_REQUIRED TASK_: Reproduce the listing below without changes, except that pictures are left out.

____________

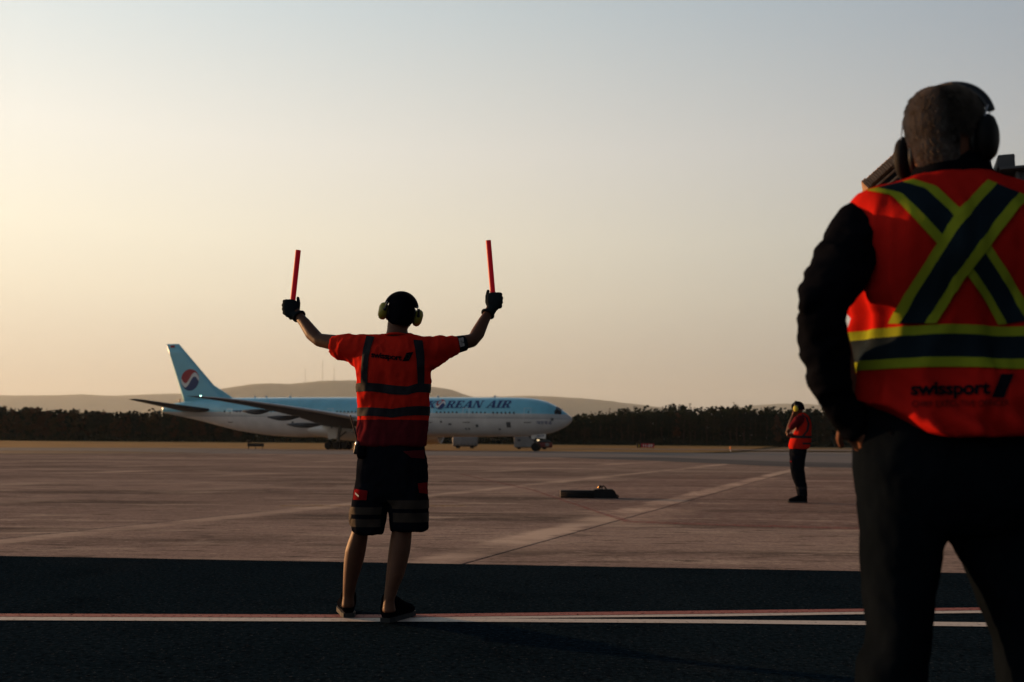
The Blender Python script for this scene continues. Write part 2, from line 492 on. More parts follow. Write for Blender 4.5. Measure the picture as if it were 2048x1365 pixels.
def painted(name, color, lo, hi, sc_=22.):
    m = mat(name, color, .75, .15)
    t = m.node_tree; b = t.nodes['Principled BSDF']; out = t.nodes['Material Output']
    nz = t.nodes.new('ShaderNodeTexNoise'); nz.inputs['Scale'].default_value = sc_; nz.inputs['Detail'].default_value = 6; nz.inputs['Roughness'].default_value = .75
    co = t.nodes.new('ShaderNodeTexCoord'); t.links.new(co.outputs['Object'], nz.inputs[0])
    mr = t.nodes.new('ShaderNodeMapRange'); mr.inputs[1].default_value = lo; mr.inputs[2].default_value = hi; t.links.new(nz.outputs[0], mr.inputs[0])
    tr = t.nodes.new('ShaderNodeBsdfTransparent'); mx = t.nodes.new('ShaderNodeMixShader')
    t.links.new(mr.outputs[0], mx.inputs[0]); t.links.new(tr.outputs[0], mx.inputs[1]); t.links.new(b.outputs[0], mx.inputs[2]); t.links.new(mx.outputs[0], out.inputs[0])
    return m
M_WHITEL = painted('white_road_paint', (.50, .45, .40), .24, .46, 34)
M_REDL = painted('red_road_paint', (.27, .085, .07), .26, .48, 34)
def strip(name, upper, lower, m, z=.004):
    sheet(name, gpx(*upper, *reversed(lower)), z, m)
strip('painted_red_line', [(-300, 1227), (0, 1229), (740, 1231), (815, 1230.2), (1440, 1222.5), (1740, 1219), (2300, 1213)], [(-300, 1233), (0, 1235), (740, 1237.2), (815, 1236.2), (1440, 1228.8), (1740, 1224.6), (2300, 1218)], M_REDL)
strip('painted_white_line', [(-300, 1233.6), (0, 1235.6), (740, 1237.8), (815, 1237), (1010, 1238.6), (1440, 1241.2), (1740, 1244), (2300, 1250)], [(-300, 1240), (0, 1242.2), (740, 1245), (815, 1245), (1010, 1245.6), (1440, 1248.4), (1740, 1252), (2300, 1259)], M_WHITEL)
strip('painted_white_branch_line', [(830, 1236.6), (1010, 1234.6), (1440, 1229.4), (1740, 1225.2), (2300, 1218.8)], [(830, 1237), (1010, 1238.2), (1440, 1234.2), (1740, 1230), (2300, 1224)], M_WHITEL)
M_REDW = painted('worn_red_paint', (.30, .085, .07), .36, .72, 9)
M_YELW = painted('worn_yellow_paint', (.40, .24, .06), .42, .70, 9)
strip('worn_red_guide_line', [(925, 949), (1071, 981), (1213, 1028), (1262, 1042)], [(919, 949), (1062, 981), (1200, 1028), (1250, 1045)], M_REDW)
strip('worn_red_stand_line', [(1262, 1042.2), (1443, 1049), (1723, 1056), (2300, 1066)], [(1250, 1045.5), (1443, 1052.5), (1723, 1060), (2300, 1071)], M_REDW)
strip('worn_yellow_line', [(560, 1011.6), (930, 1011.6)], [(560, 1013.6), (930, 1013.6)], M_YELW)
M_REDZ = painted('worn_red_zone_paint', (.26, .115, .10), .44, .95, 5)
sheet('worn_red_zone', gpx((1090, 985), (1330, 950), (1750, 955), (2300, 960), (2300, 1064), (1723, 1055), (1443, 1048), (1264, 1041), (1215, 1027)), .0028, M_REDZ)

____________

_RESPONSE BELOW_:
The Blender Python script for this scene continues. Write part 2, from line 492 on. More parts follow. Write for Blender 4.5. Measure the picture as if it were 2048x1365 pixels.
def painted(name, color, lo, hi, sc_=22.):
    m = mat(name, color, .75, .15)
    t = m.node_tree; b = t.nodes['Principled BSDF']; out = t.nodes['Material Output']
    nz = t.nodes.new('ShaderNodeTexNoise'); nz.inputs['Scale'].default_value = sc_; nz.inputs['Detail'].default_value = 6; nz.inputs['Roughness'].default_value = .75
    co = t.nodes.new('ShaderNodeTexCoord'); t.links.new(co.outputs['Object'], nz.inputs[0])
    mr = t.nodes.new('ShaderNodeMapRange'); mr.inputs[1].default_value = lo; mr.inputs[2].default_value = hi; t.links.new(nz.outputs[0], mr.inputs[0])
    tr = t.nodes.new('ShaderNodeBsdfTransparent'); mx = t.nodes.new('ShaderNodeMixShader')
    t.links.new(mr.outputs[0], mx.inputs[0]); t.links.new(tr.outputs[0], mx.inputs[1]); t.links.new(b.outputs[0], mx.inputs[2]); t.links.new(mx.outputs[0], out.inputs[0])
    return m
M_WHITEL = painted('white_road_paint', (.50, .45, .40), .24, .46, 34)
M_REDL = painted('red_road_paint', (.27, .085, .07), .26, .48, 34)
def strip(name, upper, lower, m, z=.004):
    sheet(name, gpx(*upper, *reversed(lower)), z, m)
strip('painted_red_line', [(-300, 1227), (0, 1229), (740, 1231), (815, 1230.2), (1440, 1222.5), (1740, 1219), (2300, 1213)], [(-300, 1233), (0, 1235), (740, 1237.2), (815, 1236.2), (1440, 1228.8), (1740, 1224.6), (2300, 1218)], M_REDL)
strip('painted_white_line', [(-300, 1233.6), (0, 1235.6), (740, 1237.8), (815, 1237), (1010, 1238.6), (1440, 1241.2), (1740, 1244), (2300, 1250)], [(-300, 1240), (0, 1242.2), (740, 1245), (815, 1245), (1010, 1245.6), (1440, 1248.4), (1740, 1252), (2300, 1259)], M_WHITEL)
strip('painted_white_branch_line', [(830, 1236.6), (1010, 1234.6), (1440, 1229.4), (1740, 1225.2), (2300, 1218.8)], [(830, 1237), (1010, 1238.2), (1440, 1234.2), (1740, 1230), (2300, 1224)], M_WHITEL)
M_REDW = painted('worn_red_paint', (.30, .085, .07), .36, .72, 9)
M_YELW = painted('worn_yellow_paint', (.40, .24, .06), .42, .70, 9)
strip('worn_red_guide_line', [(925, 949), (1071, 981), (1213, 1028), (1262, 1042)], [(919, 949), (1062, 981), (1200, 1028), (1250, 1045)], M_REDW)
strip('worn_red_stand_line', [(1262, 1042.2), (1443, 1049), (1723, 1056), (2300, 1066)], [(1250, 1045.5), (1443, 1052.5), (1723, 1060), (2300, 1071)], M_REDW)
strip('worn_yellow_line', [(560, 1011.6), (930, 1011.6)], [(560, 1013.6), (930, 1013.6)], M_YELW)
M_REDZ = painted('worn_red_zone_paint', (.26, .115, .10), .44, .95, 5)
sheet('worn_red_zone', gpx((1090, 985), (1330, 950), (1750, 955), (2300, 960), (2300, 1064), (1723, 1055), (1443, 1048), (1264, 1041), (1215, 1027)), .0028, M_REDZ)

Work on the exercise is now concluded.